Genuine love requires presence. That is the soil of spiritual growth. Being near and present to one another—to those who are hurting, to those who are lost, to those who are different—is the commodity of Christian living. John 1.14 tells us, “The Word became flesh and dwelled among us…” The Word did not remain aloof and distant, preferring to send a check, or mail a nice Get Well Soon card, or write a strongly worded letter to the editor. No, the Son of God became flesh and dwelled among us. He got up close and personal with all that was wrong and broken in the world. The Son of God touched and healed and embraced. The Son of God lived among us, wretched though we are, and he hated what was evil in this world—the things that cause violence and hatred and hypocrisy and greed and sin in the hearts of people. But Jesus also clung to what was good—children full of wonder and trust, hearts opened in faith and mercy, lives turned over the abundant grace of the God of all life. And in the end Jesus gave his life for us all. Now that’s what I call sincere love, genuine agape.

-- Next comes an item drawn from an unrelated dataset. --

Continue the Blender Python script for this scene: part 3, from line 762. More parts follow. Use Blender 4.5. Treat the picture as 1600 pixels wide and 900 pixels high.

Likewise we are called and empowered with the very Spirit of God to share with those who are in need and to open up our lives to the presence of others, even strangers and strange people.

Sisters and brothers, we are the Lord’s people, called and empowered by the Lord’s Spirit, emboldened and motivated by the Lord’s example to carry on the mission on the Lord’s kingdom. May we find within the heart of our God the courage and grace to love each other sincerely, with genuine affection, not hesitating to give up even our very lives for the sake of the other. For that is our high calling. God is faithful. God will do it. Even so, come, Lord Jesus. Amen.